The Los Angeles Lakers face a 3-0 deficit to the defending champion Nuggets, which feels insurmountable after Thursday’s loss. It is the same game every time. The Lakes get ahead early, but Denver comes back in the second half to win. No matter what they do, the Nuggets have LA’s number. Nikola Jokic and company have won 11 straight meetings, including last season’s sweep in the conference finals.
How did the Lakers get here? It would be easy to blame injuries, but LeBron James and Anthony Davis were healthy. Each of their top five players in minutes per game appeared in 71 or more contests. Rob Pelinka and their front office brought back virtually the same roster from last year’s run. The biggest addition was Gabe Vincent replacing Dennis Schroder. They bet on their depth being enough, and the Lakers even stood pat at the trade deadline.
Their belief has cost them as head coach Darvin Ham has nowhere to turn with his rotation. The Lakers need more talent, but just don’t have it. He has eight players for his playoff rotation, but cannot play three guards together. It makes finding the right combinations difficult and has certainly cost LA in this series.
Lakers depth has gone from strength to fatal flaw
D’Angelo Russell was arguably LA’s third-most important player this season, but he has struggled in the playoffs. The 6’3 guard is shooting just 32.6 percent from the field and went scoreless in Game 3. Russell cannot make a shot and has never been known for his defense.
The Lakers benched him in the fourth quarter on Thursday night. A team with depth would have had options, but Ham went with Spencer Dinwiddie, who did not score a point in the first two games in this series, for the final 3:47 of a must-win contest.

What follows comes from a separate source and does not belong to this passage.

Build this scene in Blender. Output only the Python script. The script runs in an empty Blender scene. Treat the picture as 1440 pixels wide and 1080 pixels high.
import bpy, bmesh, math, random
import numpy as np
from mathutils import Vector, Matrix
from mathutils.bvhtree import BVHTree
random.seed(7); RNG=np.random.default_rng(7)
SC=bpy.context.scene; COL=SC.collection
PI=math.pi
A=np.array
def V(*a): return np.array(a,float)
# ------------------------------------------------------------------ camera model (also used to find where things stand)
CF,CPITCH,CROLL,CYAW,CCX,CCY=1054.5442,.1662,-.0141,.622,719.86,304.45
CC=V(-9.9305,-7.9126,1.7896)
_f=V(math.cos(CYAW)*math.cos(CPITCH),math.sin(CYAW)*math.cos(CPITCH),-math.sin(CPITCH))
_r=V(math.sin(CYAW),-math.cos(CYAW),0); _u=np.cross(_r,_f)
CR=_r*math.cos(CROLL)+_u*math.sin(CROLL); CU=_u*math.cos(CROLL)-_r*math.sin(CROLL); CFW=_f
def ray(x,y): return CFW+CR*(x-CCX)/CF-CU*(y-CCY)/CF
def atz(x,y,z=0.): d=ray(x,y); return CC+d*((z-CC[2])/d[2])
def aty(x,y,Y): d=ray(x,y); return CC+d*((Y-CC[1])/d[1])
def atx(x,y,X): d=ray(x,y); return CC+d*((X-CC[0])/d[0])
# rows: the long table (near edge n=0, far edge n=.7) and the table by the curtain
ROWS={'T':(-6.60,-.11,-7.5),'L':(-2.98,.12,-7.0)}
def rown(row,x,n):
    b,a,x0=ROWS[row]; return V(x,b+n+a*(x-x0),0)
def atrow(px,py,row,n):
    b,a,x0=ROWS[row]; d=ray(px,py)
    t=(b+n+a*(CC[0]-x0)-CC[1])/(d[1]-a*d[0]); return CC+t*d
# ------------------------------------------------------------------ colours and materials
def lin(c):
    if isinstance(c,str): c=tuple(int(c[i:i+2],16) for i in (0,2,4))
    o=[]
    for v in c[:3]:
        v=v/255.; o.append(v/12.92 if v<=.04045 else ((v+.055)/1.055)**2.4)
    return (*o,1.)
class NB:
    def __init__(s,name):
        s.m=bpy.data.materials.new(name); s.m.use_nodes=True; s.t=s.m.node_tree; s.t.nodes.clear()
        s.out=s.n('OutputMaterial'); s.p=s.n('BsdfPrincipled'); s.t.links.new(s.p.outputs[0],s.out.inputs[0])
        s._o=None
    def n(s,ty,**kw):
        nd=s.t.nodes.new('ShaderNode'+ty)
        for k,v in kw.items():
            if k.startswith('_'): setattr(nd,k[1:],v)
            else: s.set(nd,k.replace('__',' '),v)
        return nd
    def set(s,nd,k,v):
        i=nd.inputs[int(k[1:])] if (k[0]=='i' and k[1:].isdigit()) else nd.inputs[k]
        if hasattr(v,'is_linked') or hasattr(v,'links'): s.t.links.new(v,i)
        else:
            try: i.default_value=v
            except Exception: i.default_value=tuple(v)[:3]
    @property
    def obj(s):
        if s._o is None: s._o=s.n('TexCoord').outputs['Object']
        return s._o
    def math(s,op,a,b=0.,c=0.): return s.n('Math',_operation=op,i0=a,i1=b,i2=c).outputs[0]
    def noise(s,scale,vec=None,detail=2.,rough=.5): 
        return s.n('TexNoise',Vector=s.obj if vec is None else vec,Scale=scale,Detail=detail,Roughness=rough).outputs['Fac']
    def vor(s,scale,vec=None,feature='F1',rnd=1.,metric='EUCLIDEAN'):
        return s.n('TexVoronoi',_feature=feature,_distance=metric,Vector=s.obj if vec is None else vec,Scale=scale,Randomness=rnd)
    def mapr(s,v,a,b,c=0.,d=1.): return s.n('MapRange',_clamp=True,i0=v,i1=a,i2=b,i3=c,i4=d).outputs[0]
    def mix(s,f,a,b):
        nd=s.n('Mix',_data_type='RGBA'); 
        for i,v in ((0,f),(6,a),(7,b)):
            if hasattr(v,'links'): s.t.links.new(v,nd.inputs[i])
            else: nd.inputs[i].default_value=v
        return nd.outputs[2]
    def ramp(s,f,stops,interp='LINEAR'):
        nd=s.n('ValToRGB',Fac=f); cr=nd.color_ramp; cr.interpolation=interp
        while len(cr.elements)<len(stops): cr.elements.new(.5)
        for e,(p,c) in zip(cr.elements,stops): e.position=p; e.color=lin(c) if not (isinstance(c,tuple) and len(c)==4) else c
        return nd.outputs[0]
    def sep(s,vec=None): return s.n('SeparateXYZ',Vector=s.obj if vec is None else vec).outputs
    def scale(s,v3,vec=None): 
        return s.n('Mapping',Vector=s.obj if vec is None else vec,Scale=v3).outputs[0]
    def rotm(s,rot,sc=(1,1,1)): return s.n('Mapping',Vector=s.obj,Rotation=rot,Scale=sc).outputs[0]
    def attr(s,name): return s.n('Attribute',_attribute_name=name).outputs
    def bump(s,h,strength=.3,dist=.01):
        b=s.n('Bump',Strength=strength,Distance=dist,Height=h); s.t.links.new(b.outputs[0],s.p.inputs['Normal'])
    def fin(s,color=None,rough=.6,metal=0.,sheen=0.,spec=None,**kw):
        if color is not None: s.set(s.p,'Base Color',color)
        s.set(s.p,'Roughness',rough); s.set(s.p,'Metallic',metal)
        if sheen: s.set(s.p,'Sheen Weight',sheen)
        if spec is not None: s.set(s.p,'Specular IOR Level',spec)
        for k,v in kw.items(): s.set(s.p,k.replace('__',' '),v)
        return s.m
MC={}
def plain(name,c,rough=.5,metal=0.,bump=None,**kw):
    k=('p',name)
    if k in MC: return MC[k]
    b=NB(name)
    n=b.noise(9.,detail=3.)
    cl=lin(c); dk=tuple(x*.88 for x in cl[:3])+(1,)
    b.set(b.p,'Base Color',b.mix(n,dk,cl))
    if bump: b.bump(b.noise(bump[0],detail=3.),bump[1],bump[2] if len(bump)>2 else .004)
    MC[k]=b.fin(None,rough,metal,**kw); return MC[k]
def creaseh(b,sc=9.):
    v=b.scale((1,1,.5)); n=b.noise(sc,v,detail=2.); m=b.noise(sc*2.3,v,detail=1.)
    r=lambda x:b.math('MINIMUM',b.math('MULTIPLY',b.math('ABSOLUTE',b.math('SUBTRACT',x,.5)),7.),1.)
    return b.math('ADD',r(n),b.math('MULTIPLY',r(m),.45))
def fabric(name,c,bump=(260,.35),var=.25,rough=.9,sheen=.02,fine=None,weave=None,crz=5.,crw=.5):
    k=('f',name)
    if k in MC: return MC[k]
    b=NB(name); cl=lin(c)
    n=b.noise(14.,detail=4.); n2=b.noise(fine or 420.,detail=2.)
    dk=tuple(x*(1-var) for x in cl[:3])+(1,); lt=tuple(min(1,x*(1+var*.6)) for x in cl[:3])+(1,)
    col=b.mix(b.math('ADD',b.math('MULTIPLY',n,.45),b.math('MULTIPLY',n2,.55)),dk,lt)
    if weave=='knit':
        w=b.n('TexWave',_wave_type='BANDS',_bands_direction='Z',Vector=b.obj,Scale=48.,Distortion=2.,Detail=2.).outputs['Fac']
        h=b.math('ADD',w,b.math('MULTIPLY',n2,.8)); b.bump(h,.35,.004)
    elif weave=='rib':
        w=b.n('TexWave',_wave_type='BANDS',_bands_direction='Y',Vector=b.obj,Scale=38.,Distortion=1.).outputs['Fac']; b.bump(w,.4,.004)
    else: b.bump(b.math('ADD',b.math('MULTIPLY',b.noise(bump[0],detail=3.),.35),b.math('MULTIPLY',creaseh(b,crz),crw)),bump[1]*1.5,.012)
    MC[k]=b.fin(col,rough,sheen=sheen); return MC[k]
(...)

Coach Ham deserves plenty of blame. He has been outcoached in this series by Michael Malone, but the front office did not give him enough to work with.
Taurean Prince was the team’s only bench player to score in the first two games. Gabe Vincent and Dinwiddie are playing, but not contributing. They have gotten 36 bench points in the first three contests with 24 of them coming from Prince. Add it to the mountain of reasons why Denver had dominated every second half and is up 3-0 in this series.
The Lakers lack of depth is forcing LeBron James to play 40-plus minutes each night, and the 39-year-old has nothing left in the tank at the end.
No NBA team has ever come back from a 3-0 deficit to win a playoff series. Lakers fans should just hope to get a victory on Saturday to extend the series, but even that feels unlikely. This could be another sweep as the Nuggets are the superior team in nearly every facet.
The Los Angeles Lakers face several franchise-altering questions (subscription required) this summer. Does Darvin Ham return as head coach? Does LeBron James opt out and become a free agent? How do the Lakers improve their roster around their two stars?
Add depth issues to their long list of offseason problems to solve. Pelinka and the front office must upgrade their roster if they want to get back to title contention. They have three tradable first-round draft picks, but is that enough? Expect the Lakers to get aggressive and try.